Man on bus with a face covered in tattoos asks the woman in bright red lipstick behind me how to find the red line station. The woman shrinks down and says she does not know. I turn back to the scared woman and the lost man and say that the station will be coming up in a few minutes. The man gets up and sits next to me. His eyes twinkle over the tattooed tear drops that fall down his cheek. “I just got out of prison today. Everything looks different. I don’t know what I am going to do, I think I’m going to make my way to Burbank, but I gotta get a beer to celebrate, it’s been hard to find a beer this morning.” I ask him how long it’s been since he was incarcerated. “15 years, I got 35 to life but they let me go today, a week earlier than they said. I don’t know what I’m going to do, I guess I’ll see my daughter and my lady. You know, I have seen them, but it’s different now, now it’s without goodbyes. I guess I’ll be a stay at home dad for a while. I just wanna see my lady and my daughter, I wanna get a beer first though. Maybe I’ll get lost for a while on my way there.” The man asks me to tell him about the streets we are on and the businesses. He keeps saying “Things have changed, it’s so different, this is weird.” His forehead wrinkles, taking the gothic type inscribed on his skin with it to create a new type face. I try to reassure the man. “Seems like you’ve been on a journey, now you’ve got a chance to go on another one and the transition is part of that. Maybe you can take some time and choose what to do next?” The man says “Yeah it’s been a journey, got to get home, figure it out. But first I think I owe myself a beer.” We arrive to his stop and I wish him well. As he reaches the the exit door he looks back to me. His face conveys the expression of an anxious child on the first day of school. As he crosses the threshold it seems like some sort of invisible space suit has materialized around his body that makes his movements stiffer and heavier. He disembarks the bus as if he is crossing into an unforgiving alien planet. As he walks away I see a red bandana that hangs from his back jeans pocket like a gash in his protective suit.

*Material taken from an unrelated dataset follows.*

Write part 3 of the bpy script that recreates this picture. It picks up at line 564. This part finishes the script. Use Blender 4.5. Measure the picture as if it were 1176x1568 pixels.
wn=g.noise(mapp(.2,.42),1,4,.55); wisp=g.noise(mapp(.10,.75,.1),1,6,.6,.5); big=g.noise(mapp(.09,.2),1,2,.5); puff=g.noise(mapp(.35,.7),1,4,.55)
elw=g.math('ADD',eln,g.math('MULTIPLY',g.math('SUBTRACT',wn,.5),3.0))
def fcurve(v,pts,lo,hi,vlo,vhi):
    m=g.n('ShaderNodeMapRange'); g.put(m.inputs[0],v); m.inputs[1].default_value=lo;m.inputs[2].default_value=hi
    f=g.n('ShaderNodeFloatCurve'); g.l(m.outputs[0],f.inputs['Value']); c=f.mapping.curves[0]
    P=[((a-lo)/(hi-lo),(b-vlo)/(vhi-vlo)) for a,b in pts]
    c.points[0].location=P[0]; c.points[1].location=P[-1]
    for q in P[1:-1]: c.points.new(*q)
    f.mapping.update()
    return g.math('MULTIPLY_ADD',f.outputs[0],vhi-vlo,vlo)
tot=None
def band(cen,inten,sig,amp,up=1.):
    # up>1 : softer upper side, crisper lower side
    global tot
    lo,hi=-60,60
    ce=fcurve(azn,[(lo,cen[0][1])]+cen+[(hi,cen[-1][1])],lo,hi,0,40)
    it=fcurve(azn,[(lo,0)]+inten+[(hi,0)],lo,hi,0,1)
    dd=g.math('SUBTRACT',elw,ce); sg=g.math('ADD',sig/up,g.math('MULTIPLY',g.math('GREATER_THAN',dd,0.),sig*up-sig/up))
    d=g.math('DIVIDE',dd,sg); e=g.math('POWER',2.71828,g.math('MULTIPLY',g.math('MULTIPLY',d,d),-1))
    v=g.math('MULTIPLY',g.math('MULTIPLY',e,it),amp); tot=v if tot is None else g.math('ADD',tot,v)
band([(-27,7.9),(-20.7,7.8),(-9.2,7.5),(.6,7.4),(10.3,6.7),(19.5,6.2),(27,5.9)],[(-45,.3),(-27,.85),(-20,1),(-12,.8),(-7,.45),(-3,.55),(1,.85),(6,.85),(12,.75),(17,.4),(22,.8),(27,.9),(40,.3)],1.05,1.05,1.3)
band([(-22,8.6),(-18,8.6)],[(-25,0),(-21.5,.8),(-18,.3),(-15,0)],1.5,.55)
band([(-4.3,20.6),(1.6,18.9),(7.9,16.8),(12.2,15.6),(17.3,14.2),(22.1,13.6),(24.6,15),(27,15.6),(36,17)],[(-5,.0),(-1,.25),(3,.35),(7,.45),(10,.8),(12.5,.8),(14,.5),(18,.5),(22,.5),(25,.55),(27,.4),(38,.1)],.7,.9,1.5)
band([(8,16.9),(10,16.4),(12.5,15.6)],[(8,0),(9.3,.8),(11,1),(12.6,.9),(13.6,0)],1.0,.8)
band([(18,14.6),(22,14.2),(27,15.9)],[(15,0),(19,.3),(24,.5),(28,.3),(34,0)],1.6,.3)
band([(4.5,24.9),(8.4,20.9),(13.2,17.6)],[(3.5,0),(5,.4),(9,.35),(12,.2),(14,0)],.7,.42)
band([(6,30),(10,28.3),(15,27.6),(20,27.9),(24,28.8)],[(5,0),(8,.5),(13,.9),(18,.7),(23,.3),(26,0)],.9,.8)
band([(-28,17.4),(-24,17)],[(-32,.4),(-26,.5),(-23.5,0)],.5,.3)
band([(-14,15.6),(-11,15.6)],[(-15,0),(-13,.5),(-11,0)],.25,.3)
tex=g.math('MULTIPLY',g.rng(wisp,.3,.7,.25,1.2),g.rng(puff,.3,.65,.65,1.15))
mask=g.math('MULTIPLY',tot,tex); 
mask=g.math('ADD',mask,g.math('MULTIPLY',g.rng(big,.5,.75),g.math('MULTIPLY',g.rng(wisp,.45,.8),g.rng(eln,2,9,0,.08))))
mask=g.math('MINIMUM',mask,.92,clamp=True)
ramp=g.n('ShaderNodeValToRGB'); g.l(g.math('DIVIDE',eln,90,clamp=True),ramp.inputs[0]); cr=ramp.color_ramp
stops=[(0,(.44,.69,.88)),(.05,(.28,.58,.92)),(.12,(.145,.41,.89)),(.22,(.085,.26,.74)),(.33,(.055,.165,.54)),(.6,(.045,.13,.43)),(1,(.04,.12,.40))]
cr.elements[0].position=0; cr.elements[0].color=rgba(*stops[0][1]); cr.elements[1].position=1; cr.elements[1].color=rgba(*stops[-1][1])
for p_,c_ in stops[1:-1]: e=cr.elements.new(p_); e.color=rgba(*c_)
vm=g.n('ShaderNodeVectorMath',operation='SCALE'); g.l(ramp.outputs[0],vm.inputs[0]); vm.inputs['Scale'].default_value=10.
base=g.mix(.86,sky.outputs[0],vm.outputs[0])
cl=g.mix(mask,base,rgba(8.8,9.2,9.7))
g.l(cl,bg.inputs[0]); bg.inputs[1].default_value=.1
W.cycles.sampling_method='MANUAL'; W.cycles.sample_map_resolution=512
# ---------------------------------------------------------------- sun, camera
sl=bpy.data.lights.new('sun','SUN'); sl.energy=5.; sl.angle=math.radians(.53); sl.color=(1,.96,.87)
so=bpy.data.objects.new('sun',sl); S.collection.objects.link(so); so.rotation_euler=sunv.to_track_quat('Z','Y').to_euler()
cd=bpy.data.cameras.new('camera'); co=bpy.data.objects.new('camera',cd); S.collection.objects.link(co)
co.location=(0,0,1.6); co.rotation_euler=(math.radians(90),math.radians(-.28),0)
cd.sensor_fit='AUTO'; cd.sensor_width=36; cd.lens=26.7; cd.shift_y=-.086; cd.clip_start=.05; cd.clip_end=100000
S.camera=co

Homeless man on bus sleeps soundly next to trash bags full of recyclables. A woman with her own bag of cans takes a seat behind the man. The sound of clanking aluminum wakes the man and he springs to action and grabs the bag behind him. The woman clutches her collection with strong hands and says softly “is mine sir”. The man pulls with fear and confusion, “This is my bag, you stole my bag. I collected these, this is my pay, this is my food, give me back the bag.” The woman responds with determined eyes and a whisper. “Is mine”. “You CANT steal from me!” The man’s voice is loud and deep. The woman repeats “is mine” in a warbling breath. She points to the bags next to him and says “those yours” The woman slowly takes a smaller bag out of her larger bag with about 10 cans and tentatively offers then to the man. “I give one bag, but is mine.” The man turns around to find his cargo safe on the seat next to him. He shakes his head after this second awakening. “I am so deeply sorry Miss, so, so sorry, I thought you had my cans, but I made a mistake, please forgive me, I want to give you a dollar. I want you to know how sorry I am”. The woman softly says “is okay” and holds the bag of cans up for him to take. The man reaches toward the bag but continues in this trajectory until he encloses the woman’s small hands in his weathered ones. He looks her in the eyes and says “Sorry” once again with heart breaking earnesty. The man repeats this several times and then goes on to apologize to everyone on the bus for taking up an extra seat while he moves his bags to make way for another passenger. He takes a tattered dollar bill out of his pocket and addresses the woman “I’ll give you a dollar, I’m so sorry for my mistake.” The woman shakes her head and smiles uncomfortably. The man yells to the bus driver to open the back door and turns back to woman to say “Happy Thanksgiving, I really wish you the best, all of you.”